İşte böyle bir dönemde, Doğu
Afrika’da Müslümanların yoğun olarak yaşadığı bir şehirde Müslüman âlimler
toplanarak şu kararı almıştı: Köle olarak çalıştırılmak üzere götürülen bu
gençlerin henüz dinlerini tam olarak öğrenmemiş olmaları hasebiyle, yaşları
müsait bazı âlimler bu gençler arasına karışıp onlarla gitmeli ve varılan yerde
bu gençlere dinlerini öğretmeye devam etmeliydi. Gerçekten de bazı genç âlimler
olağanüstü bir fedakârlık örneği sergileyerek tebdili kıyafetle bu köle
gemilerine binmiş, genç Müslümanların Hıristiyanlaştırılması tehlikesine karşı
hayatlarının geri kalan kısmını bilmedikleri bir coğrafyada, tahmin dahi
edemeyecekleri şartlarda köle olarak çalışmayı kabullenerek ve bir an bile
olsun yanlarından ayrılmak istemedikleri çocukları vardı. Ancak bu din, bu
günlere bu tür fedakârlıklar yapılarak gelmişti.’
Bu
nasıl bir sevda? Nasıl bir adanmışlık?
Rasyonalize
olmuş Müslüman akla bunu izah etmek oldukça zor. Kütüphanelerine gönüllü kalmış
çağdaş âlim, aydın, akademisyen ve entelektüellerimize bunları anlatmak ne
kadar mümkün?
Dostlar,
oturduğumuz yerden ahkâm kesmekle, akıl vermekle, analiz yapmakla amaç
gerçekleşmiyor…
Çarpıcı
yorumlarla yol alınmıyor…
Yarın
ihmal ettiğimiz kalpler, terk ettiğimiz kapılar bizden davacı olacaklardır…
Gitmediğimiz
yer, dokunmadığımız yürek, ulaşmadığımız insan, emek vermediğimiz kitle bize
vebal olarak dönecektir…
Ne vakitten beri bu kadar
ulaşılmaz ve anlaşılmaz olduk… Elitist
bir dil… Entelektüel bir kibir… Üstenci bir bakış… Buyurgan bir duruş… Böyle mi
davette bulunacağız?
Ya da
içe kapanarak, gettolarımıza sığınarak ihtiyacı olanların bize gelmesini mi
bekleyeceğiz? Bizi bulmalarını mı isteyeceğiz?
Peşinden
koşmamız gerekirken, kaçırdığımız fırsatlar ve insanlar… Kime hizmet ediyoruz?
Sanıyorum
Abese Suresini tekrar tekrar okumamız gerekiyor…
Hakikate
ve hidayete aç kitlelerden yüz çevirmenin, uzak durmanın, ihmal etmenin
vebalini birinin bizlere hatırlatması gerekiyor…

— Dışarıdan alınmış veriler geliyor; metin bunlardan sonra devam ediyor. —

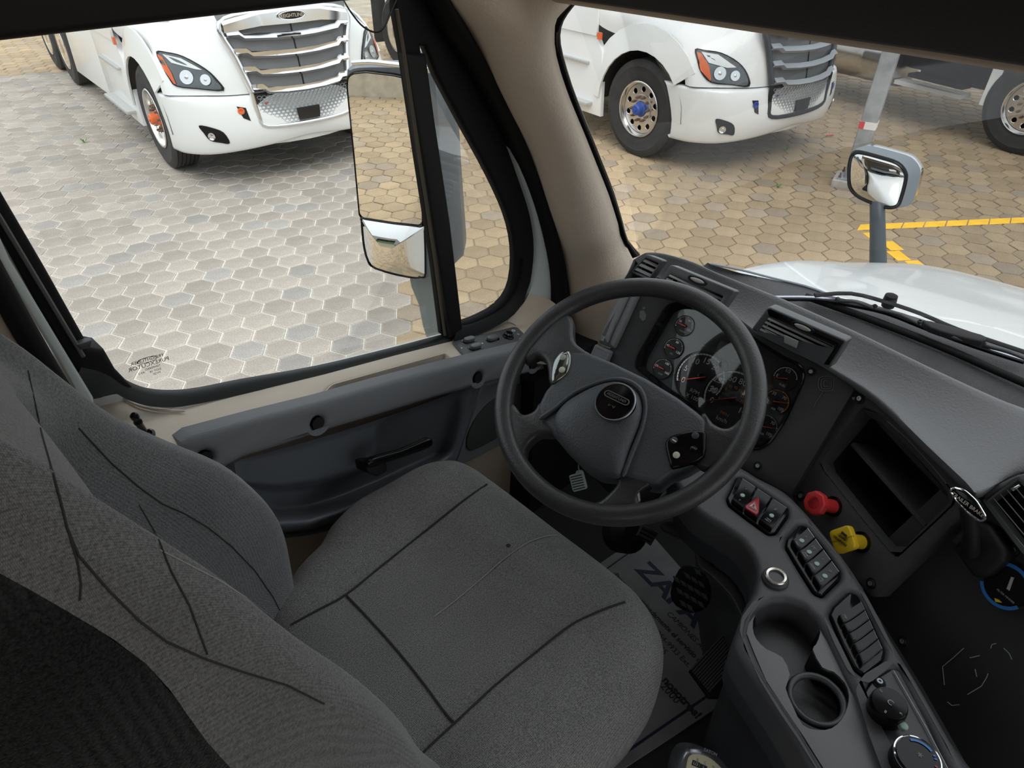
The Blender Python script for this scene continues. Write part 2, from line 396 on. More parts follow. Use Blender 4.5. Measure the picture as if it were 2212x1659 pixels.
ea_ = hex_me.attributes.new('edge', 'FLOAT', 'POINT'); ea_.data.foreach_set('value', [.9 if v.co.z < -.02 else (1.30 if v.co.z < -.005 else (1.22 if v.co.z < -.001 else .97)) for v in hex_me.vertices]); hex_me.materials.append(M_paver)
hex_tan = hex_me.copy(); hex_tan.name = 'tan_paver'; hex_tan.attributes['edge'].data.foreach_set('value', [.8 if v.co.z < -.02 else (.95 if v.co.z < -.001 else 1.0) for v in hex_tan.vertices])
WIN1 = [(0, 85), (740, 12), (860, 12), (960, 725), (400, 842), (250, 800), (200, 750), (0, 405)]
WIN2 = [(912, 100), (1075, 410), (1112, 560), (1080, 660), (985, 700)]
WIN3 = [(1210, 20), (1500, 25), (2212, 190), (2212, 603), (1900, 566), (1540, 570), (1375, 555), (1290, 300)]
cand = []; far = []
for j in range(-75, 85):
    for i in range(-135, 130):
        gx, gy = i - .5 + j / 2, -j * .8660254
        if not (-90 < gx < 62 and -70 < gy < 62): continue
        if 27.05 - .6 < gx < 75 and False: continue
        p = g_w(gx, gy); u, v = px(p); d = (p - CAM).length
        if d > (17.5 if p.x > 0 else 14.5): continue
        vis = any(inside(u, v, W) for W in (WIN1, WIN2, WIN3))
        cand.append((0 if vis else 1, d, gx, gy, p))
cand.sort(key=lambda c: (c[0], c[1]))
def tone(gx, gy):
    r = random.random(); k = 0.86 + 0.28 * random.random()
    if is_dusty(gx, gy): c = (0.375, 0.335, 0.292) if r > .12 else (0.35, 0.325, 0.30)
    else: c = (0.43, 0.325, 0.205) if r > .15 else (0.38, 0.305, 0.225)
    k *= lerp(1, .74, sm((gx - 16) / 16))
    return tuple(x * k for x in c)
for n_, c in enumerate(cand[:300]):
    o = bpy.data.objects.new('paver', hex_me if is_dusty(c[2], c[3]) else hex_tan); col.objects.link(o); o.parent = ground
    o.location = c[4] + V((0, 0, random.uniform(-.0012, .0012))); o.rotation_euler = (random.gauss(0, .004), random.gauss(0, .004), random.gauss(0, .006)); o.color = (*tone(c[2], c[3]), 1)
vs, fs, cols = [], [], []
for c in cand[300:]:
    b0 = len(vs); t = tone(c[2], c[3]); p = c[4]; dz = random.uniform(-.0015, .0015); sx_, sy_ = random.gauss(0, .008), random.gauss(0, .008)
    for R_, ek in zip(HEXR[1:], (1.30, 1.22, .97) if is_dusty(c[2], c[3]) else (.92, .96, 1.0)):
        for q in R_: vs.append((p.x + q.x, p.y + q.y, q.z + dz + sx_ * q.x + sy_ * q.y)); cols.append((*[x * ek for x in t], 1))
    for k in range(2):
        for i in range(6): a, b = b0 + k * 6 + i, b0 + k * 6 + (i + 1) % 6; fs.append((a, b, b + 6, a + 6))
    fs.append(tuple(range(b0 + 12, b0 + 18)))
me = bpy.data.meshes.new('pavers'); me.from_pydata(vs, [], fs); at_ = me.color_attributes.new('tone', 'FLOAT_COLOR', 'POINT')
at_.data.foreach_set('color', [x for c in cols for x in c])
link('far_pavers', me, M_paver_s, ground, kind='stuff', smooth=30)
# yellow parking lines, painted segment by segment over the pavers
def stripe_seg(a, b, wd, parent, sk=0.0):
    d = (b - a).normalized(); n = V((-d.y, d.x, 0)); s = d * sk
    P = [a - n * wd - s + d * .006, b - n * wd - s - d * .006, b + n * wd + s - d * .006, a + n * wd + s + d * .006]
    for p in P: p.z = .0035
    slab('paint_segment', P, (0, 0, 1), .004, M_yelp, parent, r=.001, seg=1)
pk = thing('parking_line', 'long yellow parking line running sideways beyond the hood mirror stalk', 'parking line', g_w(27, -1.1), 'painted parking lines')
for k in range(12):
    stripe_seg(g_w(26.7 + k, -1.08), g_w(27.7 + k, -1.08), .058, pk, .05)
pk = thing('parking_line', 'short yellow parking line running toward the white hood behind the mirror stalk', 'parking line', g_w(27, -2), 'painted parking lines')
for k in range(11):
    a = g_w(27.0 + (.12 if k % 2 else -.12), -1.6 - k * .8660254); b = g_w(27.0 + (.12 if k % 2 else -.12), -1.6 - (k + 1) * .8660254); stripe_seg(a, b, .062, pk)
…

‘Şehrin en uzak yerinden koşarak
gelen adam…’
olmak zorundayız…
En uzak
orada kalsın, en yakınımıza bile düşmüşüz… İnsanlarla bağ kurmakta, dertleşmekte,
dostlukta gevşedik…
Yoksa
iddialarımızdan mı vazgeçtik?
Hayır…
Mustafa Sabri Efendi’nin çağrısına kulak verelim:
‘Bugün İslam öyle mücahitler ister ki, dünyasını değil ahiretini dahi feda etmeye hazır olacak.’